Performance assessment of integrated energy systems for the production of renewable hydrogen energy carriers

Abstract

To guarantee a smooth transition to a clean and low-carbon society without abandoning all of a sudden liquid fuels and products derived from fossil resources, power-to-liquids processes can be used to exploit an excess of renewable energy, producing methanol and dimethyl ether (DME) from the conversion of hydrogen and recycled CO2. Such a system could behave as an energy storage system, and/or a source of fuels and chemicals for a variety of applications in several industrial sectors.
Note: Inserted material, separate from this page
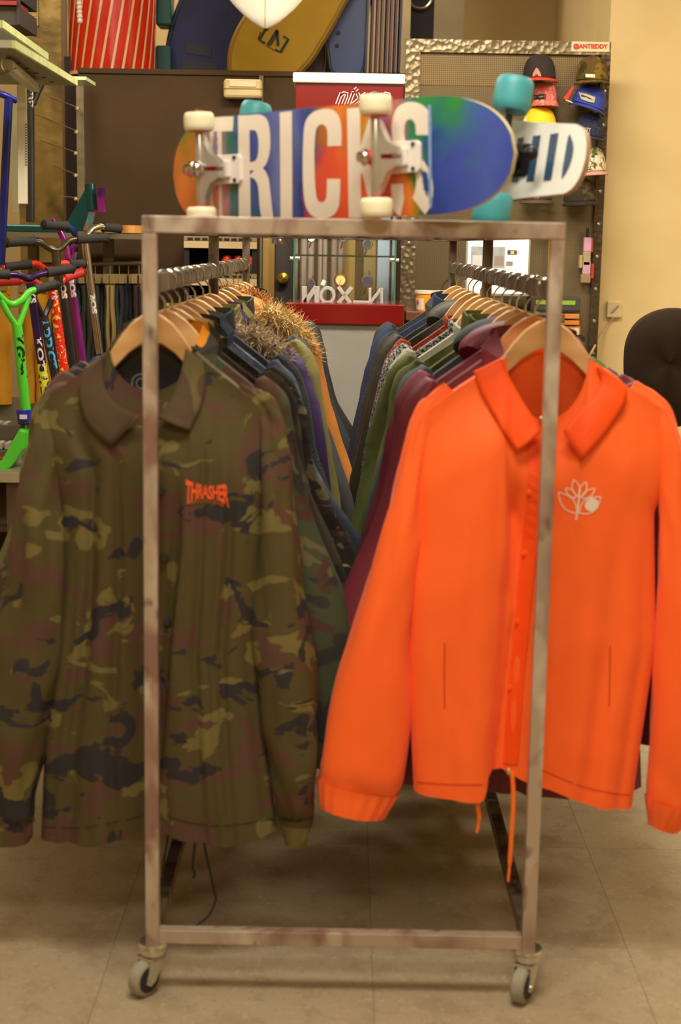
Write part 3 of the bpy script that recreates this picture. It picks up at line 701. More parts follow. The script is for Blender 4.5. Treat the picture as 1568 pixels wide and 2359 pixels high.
fur([(.115, -.05, -.075), (.155, -.045, -.088), (.195, -.03, -.118), (.225, -.01, -.16), (.235, .0, -.19)], .030, 1900, .026, m_furt, tQ)
tR, _ = simple_jacket('parka', 'orange brown parka with ginger and black fur hood trim near the far end', cat, 4.66, rxl, m_ochre, 1, 11, hem=-.9, half=.36, collar='hood', hw=.25, group=GL)
fur([(-.02, -.06, -.03), (.04, -.055, -.035), (.09, -.05, -.055), (.125, -.04, -.085), (.14, -.03, -.105)], .024, 1500, .024, m_furo, tR)
simple_jacket('shell_jacket', 'charcoal jacket with upright collar, last but one on the left rail', cat, 4.86, rxl, m_blkd, 1, 12, hem=-.9, half=.40, collar='flap', hw=.262, group=GL)
simple_jacket('shell_jacket', 'black jacket hanging last on the left rail', cat, 5.04, rxl, m_blk, 1, 13, hem=-.92, half=.42, collar='flap', hw=.265, group=GL)

m_burg = mat('burgundy_nylon', (112, 40, 52), .55, bump=.2, bscale=30, var=.06, spec=.4)
m_slate2 = mat('slate_blue_cotton', (66, 74, 82), .85, bump=.2)
m_green = patches('moss_green_cotton', (92, 98, 50), [((76, 82, 40), .55, 1)], scale=14, rough=.85, bump=.2, bscale=60, soft=.1)
m_ltgrey = mat('light_grey_fleece', (160, 158, 144), .95, bump=.3, bscale=120)
m_knitbw = patches('black_white_knit', (150, 148, 140), [((40, 40, 46), .50, 1)], scale=170, rough=.95, bump=.8, bscale=110, soft=.03, seed=31)
m_rust = patches('rust_knit', (132, 52, 36), [((164, 84, 58), .58, 1), ((206, 176, 140), .72, 1.0)], scale=160, rough=.95, bump=.9, bscale=100, soft=.05, seed=33)
m_quilt = mat('olive_black_quilt', (50, 48, 38), .6, bump=.1)
m_navy = mat('navy_wool', (38, 50, 82), .9, bump=.3, bscale=120)
m_oliv2 = mat('olive_lining', (112, 104, 66), .85)
simple_jacket('coach_jacket', 'burgundy nylon coach jacket right behind the orange jacket', cat, 2.905, rxr, m_burg, -1, 21, hem=-.935, half=.368, collar='flap', wr=.008, hw=.245, gather=.03, group=GR)
simple_jacket('coach_jacket', 'second burgundy jacket with gathered hood cord, behind the first burgundy one', cat, 3.06, rxr, m_burg, -1, 22, hem=-.90, half=.350, collar='hood', wr=.012, hw=.247, group=GR)
simple_jacket('jacket', 'slate blue jacket between the burgundy and the moss green jackets', cat, 3.22, rxr, m_slate2, -1, 23, hem=-.86, half=.335, collar='hood', hw=.242, group=GR)
simple_jacket('field_jacket', 'thin moss green jacket just behind the slate blue one', cat, 3.36, rxr, m_green, -1, 24, hem=-.86, half=.348, collar='stand', hw=.245, group=GR)
simple_jacket('field_jacket', 'moss green field jacket with shoulder seam and strap, beside the light grey fleece', cat, 3.54, rxr, m_green, -1, 25, hem=-.88, half=.352, collar='stand', hw=.257, sr=1.1, group=GR)
simple_jacket('fleece', 'light grey fleece jacket between green field jacket and patterned knit', cat, 3.72, rxr, m_ltgrey, -1, 26, hem=-.84, half=.33, collar='crew', hw=.25, group=GR)
simple_jacket('knit_sweater', 'black and white speckled knitted sweater', 'sweater', 3.90, rxr, m_knitbw, -1, 27, hem=-.8, half=.33, collar='crew', hw=.252, group=GR)
simple_jacket('knit_sweater', 'rust red cable knitted sweater', 'sweater', 4.08, rxr, m_rust, -1, 28, hem=-.8, half=.32, collar='crew', hw=.248, group=GR)
simple_jacket('quilted_jacket', 'black olive diamond quilted jacket with hood', cat, 4.32, rxr, m_quilt, -1, 29, hem=-.95, half=.352, collar='hood', hw=.258, tf=.06, quilt=.012, group=GR)
simple_jacket('fleece', 'black curly fleece jacket with khaki edge behind the quilted jacket', cat, 4.50, rxr, mat('black_curly_fleece', (46, 48, 46), .95, bump=1, bscale=70), -1, 30, hem=-.9, half=.345, collar='crew', mc=m_oliv2, hw=.262, group=GR)
simple_jacket('wool_coat', 'long navy wool coat near the far end of the right rail', 'coat', 4.72, rxr, m_navy, -1, 32, hem=-.98, half=.365, collar='stand', hw=.27, tf=.055, group=GR)
simple_jacket('shell_jacket', 'dark charcoal jacket hanging last on the right rail', cat, 4.98, rxr, m_blkd, -1, 34, hem=-.92, half=.355, collar='flap', hw=.262, group=GR)
LH = [(2.885, 'behind the first camouflage collar, second on the left rail'), (3.00, 'third from the front of the left rail'), (3.14, 'in the bark patterned camouflage jacket'), (3.30, 'in the blue denim jacket'),
      (3.46, 'in the black wool overshirt'), (3.66, 'in the purple parka'), (3.84, 'in the brown shirt jacket'), (4.02, 'in the light olive field jacket'), (4.2, 'in the dark slate shell jacket'), (4.42, 'in the ochre parka with tan fur'),
      (4.66, 'in the parka with ginger fur'), (4.86, 'in the charcoal jacket near the far end of the left rail'), (5.04, 'in the last black jacket of the left rail')]
RH = [(2.905, 'in the first burgundy jacket'), (3.06, 'in the second burgundy jacket'), (3.22, 'in the slate blue jacket'), (3.36, 'in the thin moss green jacket'), (3.54, 'in the moss green field jacket with strap'), (3.72, 'in the light grey fleece'),
      (3.90, 'in the black and white knitted sweater'), (4.08, 'in the rust red sweater'), (4.32, 'in the quilted jacket'), (4.50, 'in the curly fleece jacket'), (4.72, 'in the navy wool coat'), (4.98, 'in the last charcoal jacket of the right rail')]
rnd = random.Random(5)
for y, s in LH: hanger(rxl, y, 1, 'beech coat hanger '+s, rnd.uniform(-.10, .10))
for y, s in RH: hanger(rxr, y, -1, 'beech coat hanger '+s, rnd.uniform(-.10, .10))
# ------------------------------------------------------------------ helpers for things placed by where they stand
def pr(x0, y0, x1, y1, D):
    xa = P(x0, (y0+y1)/2, D).x; xb = P(x1, (y0+y1)/2, D).x; za = P((x0+x1)/2, y1, D).z; zb = P((x0+x1)/2, y0, D).z
    return xa, xb, za, zb
def pbox(mb, x0, y0, x1, y1, D, dep, bev=0, zmin=None):
    a, b, c, d = pr(x0, y0, x1, y1, D); return mb.box(a, D, c if zmin is None else zmin, b, D+dep, d, bev)
def pxz(pts, D): return [(P(x, y, D).x, P(x, y, D).z) for x, y in pts]
def pdisc(m, name, polys, D, parent, label=None):
    """flat print lying on a face at depth D"""
    mb = MB()
    for vs, fs in polys: mb.add([P(x, y, D) for x, y in vs], fs)
    return obj(name, mb, m, parent, world=True, label=label)
def ptext(s, m, parent, x0, y0, x1, y1, D, bold=.02, name='lettering', slope=0, shear=0, flip=False):
    """lettering between two picture columns, from baseline y1 up to y0; slope = fall per width"""
    f = lambda u, v: P(x0+(x1-x0)*(1-u if flip else u), y1+(y0-y1)*v+slope*u, D)
    return write(s, m, parent, f, name, bold=bold, shear=shear)

# ------------------------------------------------------------------ brown partition with door
BY = 6.6
m_brown = patches('brown_partition', (78, 58, 33), [((72, 53, 30), .55, 1)], scale=4, rough=.75, bump=.06, bscale=200, soft=.15)
m_ochrewood = stripes('ochre_wood', (170, 132, 52), (150, 112, 40), 6, 'X', .5, .55, soft=.3)
m_greypost = mat('grey_post', (120, 108, 88), .5)
m_darkdoor = mat('dark_door', (54, 42, 30), .6)
m_brass = mat('brass_knob', (212, 180, 70), .2, metal=.9)
bt = P(420, 172, BY).z
xa = P(186, 300, BY).x; xb = P(930, 300, BY).x
booth = thing('fitting_booth', 'large plain dark brown fitting booth behind the display tower', 'booth', ((xa+xb)/2, BY, 0))
d0, d1 = P(632, 640, BY).x, P(790, 640, BY).x; dt = P(700, 505, BY).z
obj('front_panel', MB().box(xa, BY, 0, d0-.05, BY+.04, bt).box(d0-.05, BY, dt+.05, d1+.05, BY+.04, bt).box(d1+.05, BY, 0, xb, BY+.04, bt), m_brown, booth, world=True)
obj('side_panel', MB().box(xa, BY+.04, 0, xa+.04, 8.0, bt), m_brown, booth, world=True)
obj('side_panel', MB().box(xb-.04, BY+.04, 0, xb, 8.0, bt), m_brown, booth, world=True)
obj('roof_panel', MB().box(xa-.01, BY-.01, bt, xb+.01, 8.0, bt+.02), m_brown, booth, world=True)
fr = obj('door_frame', MB().box(d0-.05, BY-.015, 0, d0, BY+.04, dt+.05).box(d1, BY-.015, 0, d1+.05, BY+.04, dt+.05).box(d0-.05, BY-.015, dt, d1+.05, BY+.04, dt+.05), m_ochrewood, booth, world=True)
obj('metal_strip', MB().box(d0-.072, BY-.012, 0, d0-.054, BY, bt), m_greypost, booth, world=True)
dr = obj('door', MB().box(d0+.003, BY+.005, .01, d1-.003, BY+.035, dt-.005), m_darkdoor, booth, world=True)
k = P(653, 640, BY-.05)
obj('door_knob', MB().lathe([(0, 0), (.022, .0), (.024, .006), (.012, .012), (.010, .03), (.022, .040), (.026, .05), (.020, .062), (0, .066)], (0, 0, 0), 'Y', 20), None, dr).data.materials.append(m_brass)
_kn = [o for o in booth.children_recursive if o.name.startswith('door_knob')][0] if hasattr(booth, 'children_recursive') else None
for o in bpy.data.objects:
    if o.name == 'door_knob':
        Mi = WM[dr.name].inverted()
        for v in o.data.vertices: v.co = Mi @ Vector((k.x+v.co.x, BY+.005-v.co.y, k.z+v.co.z))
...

This paper concerns the conceptual design, performance analysis and comparison of small-scale decentralised integrated energy systems to produce methanol and DME from renewable hydrogen and captured CO2. Renewable hydrogen is produced exploiting excess RES. Water electrolysis is carried out considering two different technologies alternatively: commercially mature low temperature alkaline electrolysers (AEL) and innovative high temperature solid oxide electrolysers (SOEC). A first conversion of hydrogen and CO2 takes place in a catalytic reactor where methanol is synthesised through the hydrogenation process. Methanol is then purified in a distillation column. Depending on the final application, methanol can be further converted into DME through catalytic dehydration in another catalytic reactor. The chemical (either methanol or DME) is stored at ambient conditions and used as necessary. To predict the performance of the main components and of the overall system, numerical simulation models were developed using the software Aspen Plus. The performance and efficiencies of each section and of the overall systems were evaluated through extensive mass and energy balances. Globally, the overall power-to-liquids efficiency was found to be above 0.55 for all the different configurations, both considering a powerto-methanol or a power-to-DME process.